- _Short exercise_:
Pull every line of the entries that has the word "pixels".
--- begin Data ---
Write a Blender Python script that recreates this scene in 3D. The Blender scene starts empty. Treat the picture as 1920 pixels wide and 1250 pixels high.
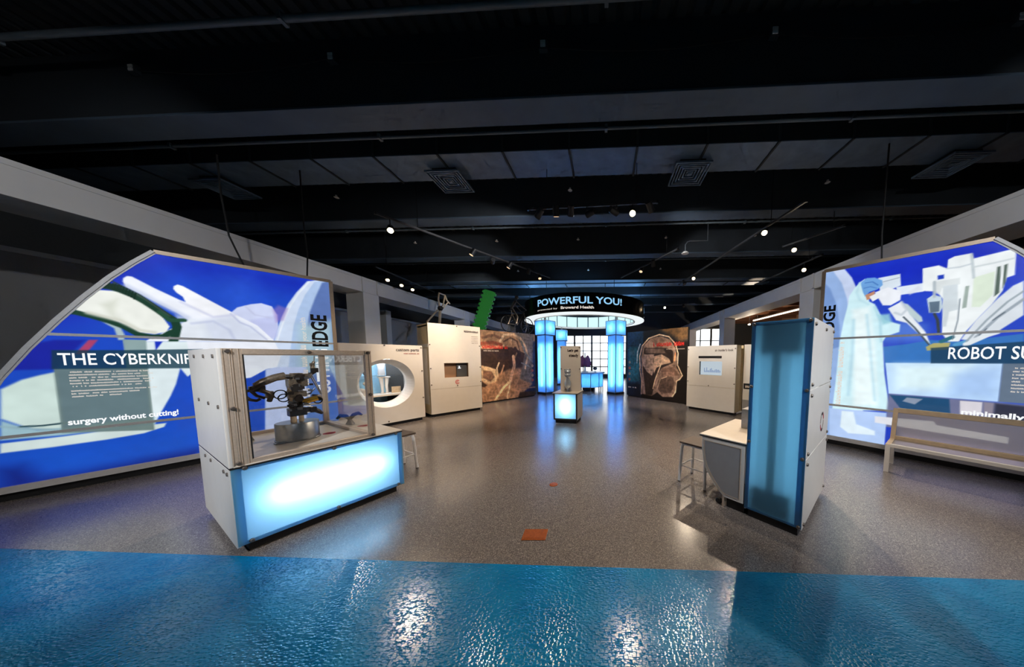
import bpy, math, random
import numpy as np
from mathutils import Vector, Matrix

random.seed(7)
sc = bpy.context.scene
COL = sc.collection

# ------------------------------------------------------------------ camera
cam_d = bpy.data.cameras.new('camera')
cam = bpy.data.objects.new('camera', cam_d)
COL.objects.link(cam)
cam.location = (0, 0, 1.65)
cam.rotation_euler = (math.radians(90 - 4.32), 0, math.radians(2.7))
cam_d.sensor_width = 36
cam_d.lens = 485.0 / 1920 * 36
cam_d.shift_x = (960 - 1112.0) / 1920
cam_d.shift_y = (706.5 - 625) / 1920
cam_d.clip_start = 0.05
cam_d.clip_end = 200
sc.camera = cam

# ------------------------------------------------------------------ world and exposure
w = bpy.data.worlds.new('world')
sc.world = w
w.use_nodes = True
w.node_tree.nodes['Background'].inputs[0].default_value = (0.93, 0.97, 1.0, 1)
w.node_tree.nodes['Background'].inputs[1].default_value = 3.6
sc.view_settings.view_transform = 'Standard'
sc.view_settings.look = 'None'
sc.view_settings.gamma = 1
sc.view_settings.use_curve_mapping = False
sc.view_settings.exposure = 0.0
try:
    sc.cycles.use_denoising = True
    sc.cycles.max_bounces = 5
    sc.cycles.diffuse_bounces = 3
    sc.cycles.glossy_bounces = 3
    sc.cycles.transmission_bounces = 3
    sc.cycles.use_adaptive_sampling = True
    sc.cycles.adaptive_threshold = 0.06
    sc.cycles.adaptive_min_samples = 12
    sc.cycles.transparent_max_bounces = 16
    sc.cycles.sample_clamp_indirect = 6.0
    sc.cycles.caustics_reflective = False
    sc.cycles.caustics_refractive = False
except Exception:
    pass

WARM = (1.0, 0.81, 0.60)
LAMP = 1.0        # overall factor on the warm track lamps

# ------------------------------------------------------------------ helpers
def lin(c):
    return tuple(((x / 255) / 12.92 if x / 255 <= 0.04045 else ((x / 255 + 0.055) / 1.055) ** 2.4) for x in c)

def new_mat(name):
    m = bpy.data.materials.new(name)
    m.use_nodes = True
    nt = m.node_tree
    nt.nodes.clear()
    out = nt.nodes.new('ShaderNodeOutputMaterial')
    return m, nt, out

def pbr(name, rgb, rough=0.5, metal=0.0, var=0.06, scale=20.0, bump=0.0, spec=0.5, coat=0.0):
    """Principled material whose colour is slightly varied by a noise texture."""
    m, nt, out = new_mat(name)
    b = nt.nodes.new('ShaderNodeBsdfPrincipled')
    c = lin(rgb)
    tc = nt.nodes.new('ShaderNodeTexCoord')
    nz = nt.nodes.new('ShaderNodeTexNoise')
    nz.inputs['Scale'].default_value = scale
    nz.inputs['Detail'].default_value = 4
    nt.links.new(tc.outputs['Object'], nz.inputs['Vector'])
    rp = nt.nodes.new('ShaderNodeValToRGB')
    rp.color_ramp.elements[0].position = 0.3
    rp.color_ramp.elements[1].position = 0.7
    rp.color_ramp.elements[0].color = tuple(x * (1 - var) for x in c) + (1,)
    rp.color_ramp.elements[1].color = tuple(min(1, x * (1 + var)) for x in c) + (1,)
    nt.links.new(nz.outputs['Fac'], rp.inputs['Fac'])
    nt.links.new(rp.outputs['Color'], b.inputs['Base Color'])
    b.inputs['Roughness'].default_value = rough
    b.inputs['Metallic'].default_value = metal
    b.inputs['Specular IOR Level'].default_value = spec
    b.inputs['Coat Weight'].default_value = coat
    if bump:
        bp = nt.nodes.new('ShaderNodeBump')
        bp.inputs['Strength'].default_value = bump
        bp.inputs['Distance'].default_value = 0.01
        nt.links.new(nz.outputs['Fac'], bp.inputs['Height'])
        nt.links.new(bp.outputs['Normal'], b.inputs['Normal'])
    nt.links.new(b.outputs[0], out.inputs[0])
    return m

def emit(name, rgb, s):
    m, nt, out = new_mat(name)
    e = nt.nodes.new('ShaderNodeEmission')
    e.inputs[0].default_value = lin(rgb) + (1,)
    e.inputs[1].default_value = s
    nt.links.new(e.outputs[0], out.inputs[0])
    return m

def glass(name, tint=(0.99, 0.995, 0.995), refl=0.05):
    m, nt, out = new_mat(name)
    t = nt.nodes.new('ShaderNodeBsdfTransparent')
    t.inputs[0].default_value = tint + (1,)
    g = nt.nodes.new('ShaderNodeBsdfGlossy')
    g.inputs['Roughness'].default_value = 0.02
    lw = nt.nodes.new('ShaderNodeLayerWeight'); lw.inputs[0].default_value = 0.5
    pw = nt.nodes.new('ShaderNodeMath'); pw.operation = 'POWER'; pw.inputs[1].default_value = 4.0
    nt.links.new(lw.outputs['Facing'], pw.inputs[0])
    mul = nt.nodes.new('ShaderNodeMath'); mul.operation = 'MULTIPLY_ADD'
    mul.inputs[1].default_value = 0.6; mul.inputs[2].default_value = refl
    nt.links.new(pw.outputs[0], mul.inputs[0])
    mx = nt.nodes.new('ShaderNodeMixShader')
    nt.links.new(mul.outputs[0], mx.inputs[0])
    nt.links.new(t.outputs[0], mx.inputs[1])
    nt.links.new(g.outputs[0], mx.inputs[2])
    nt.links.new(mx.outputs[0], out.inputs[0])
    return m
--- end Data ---
--- begin Data ---
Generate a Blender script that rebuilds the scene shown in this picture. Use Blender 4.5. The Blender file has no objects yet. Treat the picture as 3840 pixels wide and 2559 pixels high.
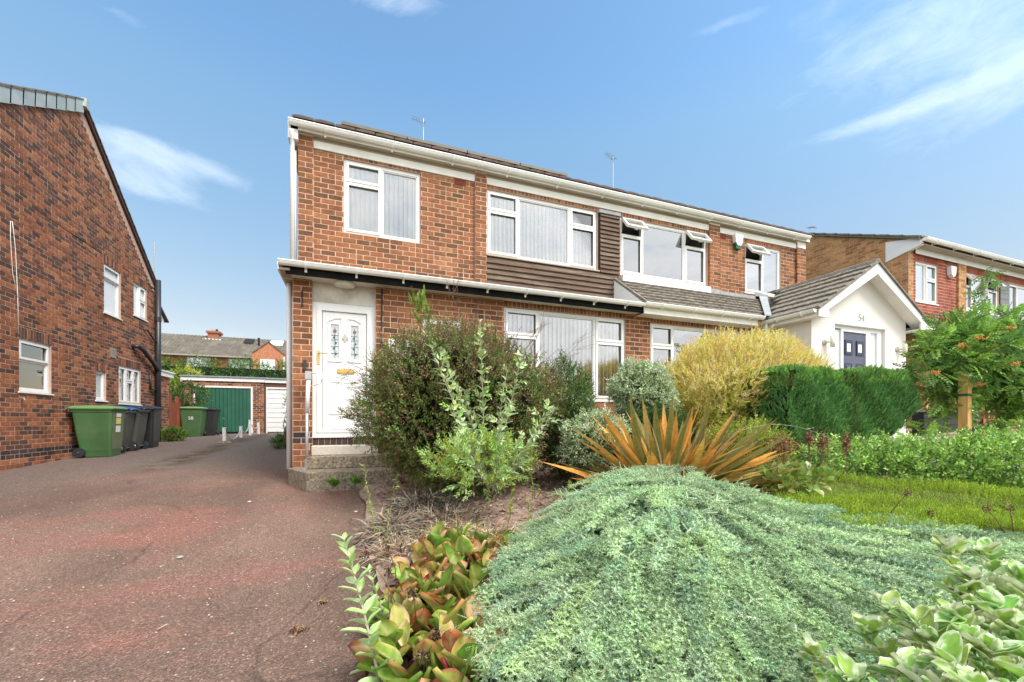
--- end Data ---
--- begin Data ---
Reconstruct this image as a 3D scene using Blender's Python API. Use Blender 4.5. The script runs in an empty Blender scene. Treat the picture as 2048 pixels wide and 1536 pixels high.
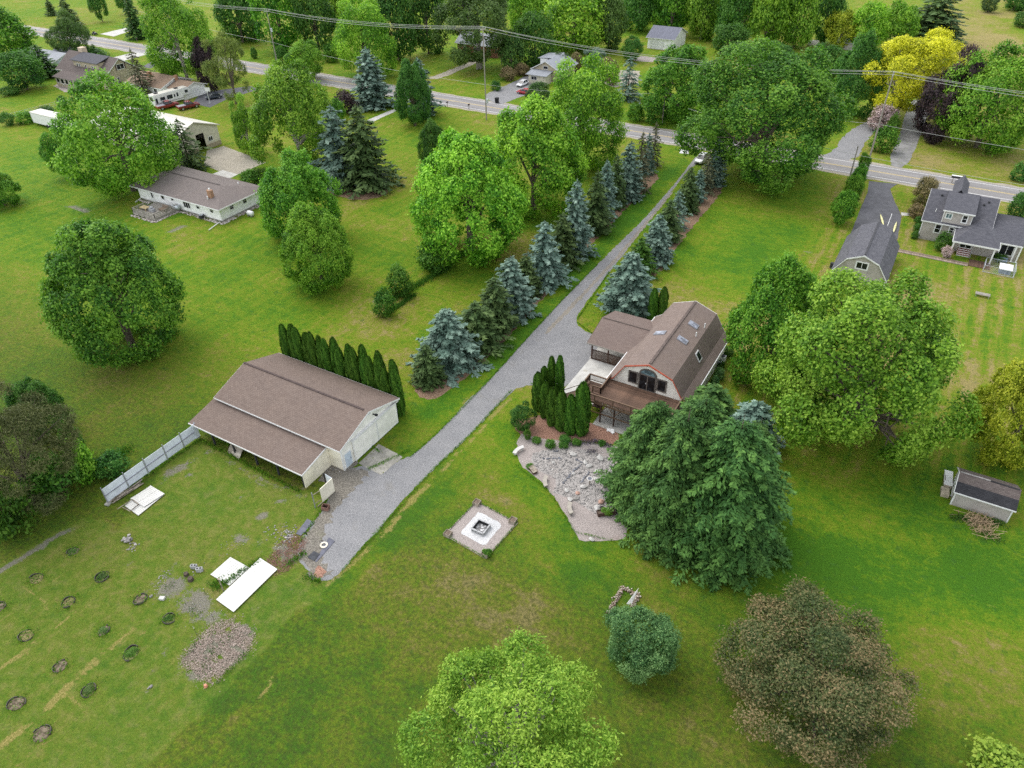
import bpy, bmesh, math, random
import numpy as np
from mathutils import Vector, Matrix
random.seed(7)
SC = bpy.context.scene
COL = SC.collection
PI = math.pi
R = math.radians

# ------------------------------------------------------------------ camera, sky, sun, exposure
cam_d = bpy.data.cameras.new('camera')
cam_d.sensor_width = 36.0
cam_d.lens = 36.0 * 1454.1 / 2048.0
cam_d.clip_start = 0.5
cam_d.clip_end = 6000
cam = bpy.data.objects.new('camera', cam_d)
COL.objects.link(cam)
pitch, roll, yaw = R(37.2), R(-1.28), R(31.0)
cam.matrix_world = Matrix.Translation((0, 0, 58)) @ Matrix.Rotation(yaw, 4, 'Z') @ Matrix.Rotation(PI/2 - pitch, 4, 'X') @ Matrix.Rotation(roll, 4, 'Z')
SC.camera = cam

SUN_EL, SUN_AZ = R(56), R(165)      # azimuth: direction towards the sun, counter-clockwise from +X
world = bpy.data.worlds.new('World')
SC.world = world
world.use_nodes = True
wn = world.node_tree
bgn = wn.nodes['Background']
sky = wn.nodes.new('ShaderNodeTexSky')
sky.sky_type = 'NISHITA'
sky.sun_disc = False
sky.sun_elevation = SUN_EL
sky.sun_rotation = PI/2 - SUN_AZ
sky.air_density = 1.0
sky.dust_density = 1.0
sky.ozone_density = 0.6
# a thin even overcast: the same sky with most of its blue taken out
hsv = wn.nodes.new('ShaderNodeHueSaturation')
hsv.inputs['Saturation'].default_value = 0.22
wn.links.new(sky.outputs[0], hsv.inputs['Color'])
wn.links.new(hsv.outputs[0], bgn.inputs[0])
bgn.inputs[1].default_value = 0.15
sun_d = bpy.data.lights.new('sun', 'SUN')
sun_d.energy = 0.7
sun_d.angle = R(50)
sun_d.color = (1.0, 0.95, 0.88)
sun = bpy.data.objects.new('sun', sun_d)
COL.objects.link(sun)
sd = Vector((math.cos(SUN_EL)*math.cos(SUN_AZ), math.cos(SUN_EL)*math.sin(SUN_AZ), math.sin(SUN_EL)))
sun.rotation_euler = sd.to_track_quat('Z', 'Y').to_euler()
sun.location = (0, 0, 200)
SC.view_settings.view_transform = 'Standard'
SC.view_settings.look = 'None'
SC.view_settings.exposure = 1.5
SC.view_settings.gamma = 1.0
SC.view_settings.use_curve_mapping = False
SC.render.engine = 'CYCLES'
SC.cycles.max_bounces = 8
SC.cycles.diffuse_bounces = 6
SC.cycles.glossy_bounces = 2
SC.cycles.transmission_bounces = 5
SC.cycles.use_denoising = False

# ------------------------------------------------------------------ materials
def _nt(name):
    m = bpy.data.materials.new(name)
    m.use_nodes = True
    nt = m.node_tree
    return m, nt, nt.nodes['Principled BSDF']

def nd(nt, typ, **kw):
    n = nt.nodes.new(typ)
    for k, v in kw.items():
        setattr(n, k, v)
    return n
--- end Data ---
- _Final result_:
Write a Blender Python script that recreates this scene in 3D. The Blender scene starts empty. Treat the picture as 1920 pixels wide and 1250 pixels high.
Generate a Blender script that rebuilds the scene shown in this picture. Use Blender 4.5. The Blender file has no objects yet. Treat the picture as 3840 pixels wide and 2559 pixels high.
Reconstruct this image as a 3D scene using Blender's Python API. Use Blender 4.5. The script runs in an empty Blender scene. Treat the picture as 2048 pixels wide and 1536 pixels high.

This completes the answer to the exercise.